* What you should do
Pull out every line from the listing that has the word "picture".

* Data excerpt
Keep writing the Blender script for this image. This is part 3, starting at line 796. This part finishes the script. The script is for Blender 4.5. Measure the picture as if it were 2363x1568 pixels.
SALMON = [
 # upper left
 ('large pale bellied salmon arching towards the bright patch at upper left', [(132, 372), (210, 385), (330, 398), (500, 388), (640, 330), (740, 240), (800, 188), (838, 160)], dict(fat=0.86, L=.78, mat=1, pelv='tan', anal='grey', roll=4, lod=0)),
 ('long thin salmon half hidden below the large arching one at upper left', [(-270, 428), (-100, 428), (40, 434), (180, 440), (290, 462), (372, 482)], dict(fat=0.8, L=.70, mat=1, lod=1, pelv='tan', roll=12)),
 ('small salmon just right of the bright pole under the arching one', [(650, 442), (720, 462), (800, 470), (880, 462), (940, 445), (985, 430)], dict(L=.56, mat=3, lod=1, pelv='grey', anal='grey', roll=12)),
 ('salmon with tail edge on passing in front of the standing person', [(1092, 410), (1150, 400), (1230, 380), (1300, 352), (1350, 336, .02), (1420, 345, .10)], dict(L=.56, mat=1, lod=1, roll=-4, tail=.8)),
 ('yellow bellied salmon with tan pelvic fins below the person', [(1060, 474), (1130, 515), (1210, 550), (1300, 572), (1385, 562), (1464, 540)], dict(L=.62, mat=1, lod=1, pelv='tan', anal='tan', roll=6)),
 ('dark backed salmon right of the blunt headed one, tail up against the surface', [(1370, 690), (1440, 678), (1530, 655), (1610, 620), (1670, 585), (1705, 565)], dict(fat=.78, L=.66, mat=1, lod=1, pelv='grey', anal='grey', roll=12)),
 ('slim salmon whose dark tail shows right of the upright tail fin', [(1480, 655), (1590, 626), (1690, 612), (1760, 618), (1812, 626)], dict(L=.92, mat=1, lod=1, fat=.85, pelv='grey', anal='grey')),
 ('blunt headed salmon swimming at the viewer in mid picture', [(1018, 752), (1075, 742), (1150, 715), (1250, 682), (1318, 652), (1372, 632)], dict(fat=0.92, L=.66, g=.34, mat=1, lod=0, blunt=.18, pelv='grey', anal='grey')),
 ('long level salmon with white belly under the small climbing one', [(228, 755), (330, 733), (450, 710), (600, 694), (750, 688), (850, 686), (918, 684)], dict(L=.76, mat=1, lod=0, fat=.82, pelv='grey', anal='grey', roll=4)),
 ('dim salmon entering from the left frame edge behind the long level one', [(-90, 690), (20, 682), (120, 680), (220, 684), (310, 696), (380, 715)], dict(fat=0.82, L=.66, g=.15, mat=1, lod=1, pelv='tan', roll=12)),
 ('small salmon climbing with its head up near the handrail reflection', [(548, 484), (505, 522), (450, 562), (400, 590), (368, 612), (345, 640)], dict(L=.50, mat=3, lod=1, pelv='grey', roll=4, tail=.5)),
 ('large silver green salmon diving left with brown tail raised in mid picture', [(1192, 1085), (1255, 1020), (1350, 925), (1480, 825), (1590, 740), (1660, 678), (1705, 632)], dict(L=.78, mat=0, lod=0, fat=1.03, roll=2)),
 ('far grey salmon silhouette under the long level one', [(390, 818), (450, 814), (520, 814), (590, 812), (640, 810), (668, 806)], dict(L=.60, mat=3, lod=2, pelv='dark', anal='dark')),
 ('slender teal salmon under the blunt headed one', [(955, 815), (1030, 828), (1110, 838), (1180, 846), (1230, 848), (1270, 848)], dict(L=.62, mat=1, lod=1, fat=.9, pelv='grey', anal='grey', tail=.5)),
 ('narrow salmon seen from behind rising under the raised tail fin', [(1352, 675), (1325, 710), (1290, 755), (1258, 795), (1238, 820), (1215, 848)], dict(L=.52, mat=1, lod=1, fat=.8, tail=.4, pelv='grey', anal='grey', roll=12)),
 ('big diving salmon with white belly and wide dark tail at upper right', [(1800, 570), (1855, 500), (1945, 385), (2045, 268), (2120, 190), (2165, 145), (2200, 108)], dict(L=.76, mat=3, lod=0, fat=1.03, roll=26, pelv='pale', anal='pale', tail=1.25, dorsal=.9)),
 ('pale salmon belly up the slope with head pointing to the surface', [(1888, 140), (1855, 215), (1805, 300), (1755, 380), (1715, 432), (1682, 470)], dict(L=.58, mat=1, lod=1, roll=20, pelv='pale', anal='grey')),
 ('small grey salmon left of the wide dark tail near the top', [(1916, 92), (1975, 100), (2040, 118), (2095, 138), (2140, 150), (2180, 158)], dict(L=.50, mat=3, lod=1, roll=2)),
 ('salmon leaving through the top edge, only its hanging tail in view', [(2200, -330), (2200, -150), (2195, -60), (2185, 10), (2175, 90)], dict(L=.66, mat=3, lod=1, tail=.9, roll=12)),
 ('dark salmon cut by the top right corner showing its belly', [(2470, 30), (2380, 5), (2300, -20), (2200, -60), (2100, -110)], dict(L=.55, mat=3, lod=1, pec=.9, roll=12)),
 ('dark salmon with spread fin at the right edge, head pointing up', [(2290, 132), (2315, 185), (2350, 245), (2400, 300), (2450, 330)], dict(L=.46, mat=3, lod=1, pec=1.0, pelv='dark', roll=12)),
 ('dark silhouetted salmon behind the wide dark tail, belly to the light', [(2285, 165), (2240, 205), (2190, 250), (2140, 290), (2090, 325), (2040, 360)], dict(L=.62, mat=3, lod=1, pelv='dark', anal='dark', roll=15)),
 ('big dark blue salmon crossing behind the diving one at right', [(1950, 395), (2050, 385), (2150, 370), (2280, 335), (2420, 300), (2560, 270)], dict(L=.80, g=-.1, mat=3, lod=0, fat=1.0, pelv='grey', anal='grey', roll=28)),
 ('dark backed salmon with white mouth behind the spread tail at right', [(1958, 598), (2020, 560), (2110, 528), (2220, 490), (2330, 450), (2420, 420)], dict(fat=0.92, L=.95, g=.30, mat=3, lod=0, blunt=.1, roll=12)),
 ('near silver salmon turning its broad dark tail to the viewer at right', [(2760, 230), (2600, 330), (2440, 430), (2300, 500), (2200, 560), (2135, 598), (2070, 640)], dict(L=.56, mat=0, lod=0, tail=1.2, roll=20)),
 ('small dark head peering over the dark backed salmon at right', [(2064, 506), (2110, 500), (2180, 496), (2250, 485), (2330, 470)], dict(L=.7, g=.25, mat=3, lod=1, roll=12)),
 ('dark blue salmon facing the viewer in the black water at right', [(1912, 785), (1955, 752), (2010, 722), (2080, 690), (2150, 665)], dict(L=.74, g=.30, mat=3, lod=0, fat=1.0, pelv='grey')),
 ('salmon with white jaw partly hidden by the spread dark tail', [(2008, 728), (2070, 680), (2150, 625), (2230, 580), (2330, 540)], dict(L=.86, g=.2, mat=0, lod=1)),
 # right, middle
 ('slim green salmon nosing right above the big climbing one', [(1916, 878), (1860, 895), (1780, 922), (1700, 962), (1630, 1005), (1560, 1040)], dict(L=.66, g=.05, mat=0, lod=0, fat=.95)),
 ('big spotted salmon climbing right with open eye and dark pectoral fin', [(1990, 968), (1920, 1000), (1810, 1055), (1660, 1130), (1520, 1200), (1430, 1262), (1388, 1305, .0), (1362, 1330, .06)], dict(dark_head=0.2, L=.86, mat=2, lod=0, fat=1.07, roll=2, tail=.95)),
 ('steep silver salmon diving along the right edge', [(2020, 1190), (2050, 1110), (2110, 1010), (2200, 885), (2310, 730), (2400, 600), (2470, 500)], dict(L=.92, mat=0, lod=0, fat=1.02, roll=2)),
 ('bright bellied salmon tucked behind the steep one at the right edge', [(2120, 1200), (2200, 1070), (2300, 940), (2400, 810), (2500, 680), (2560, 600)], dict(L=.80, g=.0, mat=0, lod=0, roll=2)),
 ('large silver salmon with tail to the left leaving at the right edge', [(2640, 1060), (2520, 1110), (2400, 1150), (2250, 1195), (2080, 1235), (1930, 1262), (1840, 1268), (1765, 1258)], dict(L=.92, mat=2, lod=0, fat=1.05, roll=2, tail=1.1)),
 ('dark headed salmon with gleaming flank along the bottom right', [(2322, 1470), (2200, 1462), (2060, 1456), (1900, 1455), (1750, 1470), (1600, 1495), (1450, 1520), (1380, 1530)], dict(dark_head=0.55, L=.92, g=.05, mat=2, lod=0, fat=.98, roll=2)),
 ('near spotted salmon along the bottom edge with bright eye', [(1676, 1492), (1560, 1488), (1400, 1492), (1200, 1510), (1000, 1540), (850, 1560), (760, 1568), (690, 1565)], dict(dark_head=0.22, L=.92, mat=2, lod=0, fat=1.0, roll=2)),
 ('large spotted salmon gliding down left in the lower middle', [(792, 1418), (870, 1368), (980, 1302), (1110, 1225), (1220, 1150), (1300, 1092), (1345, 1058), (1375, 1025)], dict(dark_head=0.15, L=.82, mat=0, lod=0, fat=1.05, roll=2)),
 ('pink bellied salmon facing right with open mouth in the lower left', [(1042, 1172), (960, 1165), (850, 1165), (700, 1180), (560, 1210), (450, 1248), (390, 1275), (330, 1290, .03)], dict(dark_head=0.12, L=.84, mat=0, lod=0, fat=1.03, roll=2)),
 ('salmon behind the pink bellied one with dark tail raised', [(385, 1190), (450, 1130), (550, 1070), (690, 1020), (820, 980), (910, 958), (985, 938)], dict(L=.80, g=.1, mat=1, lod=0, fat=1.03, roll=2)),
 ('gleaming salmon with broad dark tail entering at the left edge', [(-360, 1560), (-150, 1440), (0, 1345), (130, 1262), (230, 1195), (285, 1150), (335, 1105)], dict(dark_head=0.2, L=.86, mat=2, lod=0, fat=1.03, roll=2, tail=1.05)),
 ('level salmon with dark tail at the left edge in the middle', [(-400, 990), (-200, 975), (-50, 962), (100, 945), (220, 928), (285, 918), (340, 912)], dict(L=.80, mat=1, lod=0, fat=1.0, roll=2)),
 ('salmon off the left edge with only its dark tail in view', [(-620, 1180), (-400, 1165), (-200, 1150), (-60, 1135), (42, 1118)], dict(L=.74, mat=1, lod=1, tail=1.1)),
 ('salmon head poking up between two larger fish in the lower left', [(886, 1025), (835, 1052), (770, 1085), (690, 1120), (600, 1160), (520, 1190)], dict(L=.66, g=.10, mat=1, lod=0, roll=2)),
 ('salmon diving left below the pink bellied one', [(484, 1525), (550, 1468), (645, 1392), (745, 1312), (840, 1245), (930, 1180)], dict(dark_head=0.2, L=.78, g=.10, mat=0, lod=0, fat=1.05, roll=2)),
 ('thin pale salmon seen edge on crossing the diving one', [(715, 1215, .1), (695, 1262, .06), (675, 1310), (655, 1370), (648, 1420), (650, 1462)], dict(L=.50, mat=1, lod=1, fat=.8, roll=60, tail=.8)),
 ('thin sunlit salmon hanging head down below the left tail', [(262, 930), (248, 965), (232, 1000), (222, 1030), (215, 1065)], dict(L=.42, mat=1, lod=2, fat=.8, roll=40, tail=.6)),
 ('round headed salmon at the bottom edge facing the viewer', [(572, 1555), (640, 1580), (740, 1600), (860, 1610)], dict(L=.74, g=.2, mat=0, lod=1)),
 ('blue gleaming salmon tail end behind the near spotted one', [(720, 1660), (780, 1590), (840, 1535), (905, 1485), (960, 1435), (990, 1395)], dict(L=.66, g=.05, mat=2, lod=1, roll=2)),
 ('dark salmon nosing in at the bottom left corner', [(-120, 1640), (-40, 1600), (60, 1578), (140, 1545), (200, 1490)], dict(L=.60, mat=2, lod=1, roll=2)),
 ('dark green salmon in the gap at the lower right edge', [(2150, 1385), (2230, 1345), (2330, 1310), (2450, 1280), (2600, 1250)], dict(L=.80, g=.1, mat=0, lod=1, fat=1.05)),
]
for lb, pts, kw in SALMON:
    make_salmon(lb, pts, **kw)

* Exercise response
Keep writing the Blender script for this image. This is part 3, starting at line 796. This part finishes the script. The script is for Blender 4.5. Measure the picture as if it were 2363x1568 pixels.
 ('blunt headed salmon swimming at the viewer in mid picture', [(1018, 752), (1075, 742), (1150, 715), (1250, 682), (1318, 652), (1372, 632)], dict(fat=0.92, L=.66, g=.34, mat=1, lod=0, blunt=.18, pelv='grey', anal='grey')),
 ('large silver green salmon diving left with brown tail raised in mid picture', [(1192, 1085), (1255, 1020), (1350, 925), (1480, 825), (1590, 740), (1660, 678), (1705, 632)], dict(L=.78, mat=0, lod=0, fat=1.03, roll=2)),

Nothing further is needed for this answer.